R. Sanchez e molti con esso; l. 7, disp. 97, n. 13, affermano ciò essere lecito, e si adoperano nella seguente maniera a provare il loro asserto: — Quelli che contrassero matrimonio con tale impotenza, possono abitare assieme come fratello e sorella, escluso che sia ogni pericolo di peccato; dunque, a pari motivo, se ragionevolmente essi non temono un tale pericolo, possono, anche colla consapevolezza della impotenza, contrarre matrimonio coll'intendimento di aiutarsi mutuamente. Così la Beata Vergine e S. Giuseppe contrassero un vero matrimonio colla espressa intenzione di non usare l'accoppiamento carnale.

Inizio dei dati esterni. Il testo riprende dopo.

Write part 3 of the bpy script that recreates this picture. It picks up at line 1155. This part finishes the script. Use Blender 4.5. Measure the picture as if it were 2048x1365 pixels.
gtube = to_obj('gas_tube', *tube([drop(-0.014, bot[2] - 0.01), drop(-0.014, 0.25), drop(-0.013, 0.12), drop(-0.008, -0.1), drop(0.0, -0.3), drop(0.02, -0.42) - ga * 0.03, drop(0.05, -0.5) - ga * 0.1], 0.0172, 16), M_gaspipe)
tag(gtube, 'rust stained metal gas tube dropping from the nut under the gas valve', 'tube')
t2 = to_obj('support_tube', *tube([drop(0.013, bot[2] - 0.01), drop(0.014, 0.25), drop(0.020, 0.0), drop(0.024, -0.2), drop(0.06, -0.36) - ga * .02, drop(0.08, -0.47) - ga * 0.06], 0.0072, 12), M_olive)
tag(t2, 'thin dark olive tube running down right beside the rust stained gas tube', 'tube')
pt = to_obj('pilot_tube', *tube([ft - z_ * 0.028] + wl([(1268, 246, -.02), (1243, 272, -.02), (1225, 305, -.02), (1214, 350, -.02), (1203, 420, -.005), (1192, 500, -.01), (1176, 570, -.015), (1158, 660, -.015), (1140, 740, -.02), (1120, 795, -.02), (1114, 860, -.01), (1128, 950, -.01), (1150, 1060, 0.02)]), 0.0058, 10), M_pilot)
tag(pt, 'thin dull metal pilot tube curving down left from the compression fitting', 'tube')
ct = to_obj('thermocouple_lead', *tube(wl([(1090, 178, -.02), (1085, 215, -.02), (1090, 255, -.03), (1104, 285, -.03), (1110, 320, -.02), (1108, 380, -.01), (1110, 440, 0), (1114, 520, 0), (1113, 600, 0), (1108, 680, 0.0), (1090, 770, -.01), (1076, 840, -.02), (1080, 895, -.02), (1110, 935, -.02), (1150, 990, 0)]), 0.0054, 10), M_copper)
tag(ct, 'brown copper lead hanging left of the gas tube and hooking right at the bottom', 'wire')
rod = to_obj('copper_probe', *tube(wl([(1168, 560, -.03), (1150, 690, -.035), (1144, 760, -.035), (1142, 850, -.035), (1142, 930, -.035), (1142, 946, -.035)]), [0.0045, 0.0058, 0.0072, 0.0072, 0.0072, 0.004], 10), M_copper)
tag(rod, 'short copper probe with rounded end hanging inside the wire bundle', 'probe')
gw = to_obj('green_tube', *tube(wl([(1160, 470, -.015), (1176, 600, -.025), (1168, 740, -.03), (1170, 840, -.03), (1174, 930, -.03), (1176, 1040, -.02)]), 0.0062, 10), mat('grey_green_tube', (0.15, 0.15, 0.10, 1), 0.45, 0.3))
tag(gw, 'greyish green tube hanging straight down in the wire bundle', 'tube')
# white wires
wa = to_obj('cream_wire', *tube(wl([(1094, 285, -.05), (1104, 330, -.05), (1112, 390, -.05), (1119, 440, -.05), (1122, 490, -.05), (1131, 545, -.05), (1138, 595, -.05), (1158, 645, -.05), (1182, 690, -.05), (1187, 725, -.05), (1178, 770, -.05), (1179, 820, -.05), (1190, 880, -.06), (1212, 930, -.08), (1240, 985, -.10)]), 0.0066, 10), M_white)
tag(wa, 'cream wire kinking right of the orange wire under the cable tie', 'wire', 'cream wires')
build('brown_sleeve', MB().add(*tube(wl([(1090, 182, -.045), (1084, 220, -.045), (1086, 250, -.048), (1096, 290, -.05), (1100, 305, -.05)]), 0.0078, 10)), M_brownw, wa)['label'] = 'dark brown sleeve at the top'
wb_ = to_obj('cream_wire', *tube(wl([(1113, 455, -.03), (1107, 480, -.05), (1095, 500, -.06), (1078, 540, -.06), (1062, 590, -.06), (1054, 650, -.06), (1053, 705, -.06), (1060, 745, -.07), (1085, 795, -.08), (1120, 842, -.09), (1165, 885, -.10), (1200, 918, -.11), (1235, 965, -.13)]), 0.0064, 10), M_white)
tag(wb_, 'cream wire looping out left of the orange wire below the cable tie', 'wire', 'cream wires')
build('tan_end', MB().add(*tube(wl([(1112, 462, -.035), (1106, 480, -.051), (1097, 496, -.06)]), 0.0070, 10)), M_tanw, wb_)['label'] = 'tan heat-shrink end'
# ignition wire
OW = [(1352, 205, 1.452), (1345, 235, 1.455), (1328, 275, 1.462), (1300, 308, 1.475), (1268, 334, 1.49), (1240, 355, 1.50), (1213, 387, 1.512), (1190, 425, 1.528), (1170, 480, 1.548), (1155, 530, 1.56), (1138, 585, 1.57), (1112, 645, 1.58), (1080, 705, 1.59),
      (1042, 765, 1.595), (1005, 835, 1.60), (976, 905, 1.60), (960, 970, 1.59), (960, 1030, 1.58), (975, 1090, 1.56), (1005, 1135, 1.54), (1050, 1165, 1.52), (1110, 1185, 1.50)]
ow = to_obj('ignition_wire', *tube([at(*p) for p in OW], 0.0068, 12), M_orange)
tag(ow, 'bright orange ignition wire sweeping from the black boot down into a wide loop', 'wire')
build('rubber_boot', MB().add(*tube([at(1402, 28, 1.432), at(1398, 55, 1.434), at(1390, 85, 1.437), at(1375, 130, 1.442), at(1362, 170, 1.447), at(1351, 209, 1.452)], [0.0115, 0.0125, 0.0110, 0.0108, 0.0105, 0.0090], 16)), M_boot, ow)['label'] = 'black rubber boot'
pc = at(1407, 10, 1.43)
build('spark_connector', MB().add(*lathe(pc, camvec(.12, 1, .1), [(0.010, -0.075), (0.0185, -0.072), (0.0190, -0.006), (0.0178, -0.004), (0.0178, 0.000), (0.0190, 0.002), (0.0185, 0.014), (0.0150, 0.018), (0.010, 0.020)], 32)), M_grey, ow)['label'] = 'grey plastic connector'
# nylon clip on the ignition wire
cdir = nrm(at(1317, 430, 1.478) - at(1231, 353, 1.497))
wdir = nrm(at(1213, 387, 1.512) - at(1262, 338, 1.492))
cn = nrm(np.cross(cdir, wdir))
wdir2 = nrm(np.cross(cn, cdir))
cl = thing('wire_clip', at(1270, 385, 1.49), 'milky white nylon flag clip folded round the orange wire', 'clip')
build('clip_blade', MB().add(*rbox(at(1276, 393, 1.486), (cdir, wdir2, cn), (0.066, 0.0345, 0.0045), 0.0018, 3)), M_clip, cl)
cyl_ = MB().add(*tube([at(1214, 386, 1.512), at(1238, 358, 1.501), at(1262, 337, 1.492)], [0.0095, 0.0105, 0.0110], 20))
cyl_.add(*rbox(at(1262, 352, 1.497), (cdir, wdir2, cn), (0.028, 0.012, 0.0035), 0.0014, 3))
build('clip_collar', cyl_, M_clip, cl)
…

Ma gli altri Dottori negano generalmente che ciò sia lecito, imperocchè, dicono, non v'ha dubbio che questo matrimonio, se non potesse mai essere consumato, sarebbe nullo; contrarre volontariamente un matrimonio nullo, sarebbe una vera impostura, una profanazione del sacro rito, e per conseguenza un sacrilegio: tali connubii dunque non devono essere mai permessi. In quanto all'esempio addotto, negano la parità di circostanze, imperocchè il matrimonio fra la Beata Vergine e S. Giuseppe era un matrimonio valido.
Si domanda: 2. Che deve farsi se non si è sicuri che l'impotenza sia antecedente o susseguente al matrimonio?
R. Siccome noi qui non dobbiamo trattare la cosa che sotto l'aspetto del foro interno, devesi giudicare a seconda della dichiarazione del penitente: se il penitente dice nettamente che c'è e che ci fu sempre in lui impotenza a compiere l'atto coniugale, devesi pronunciare la nullità del matrimonio.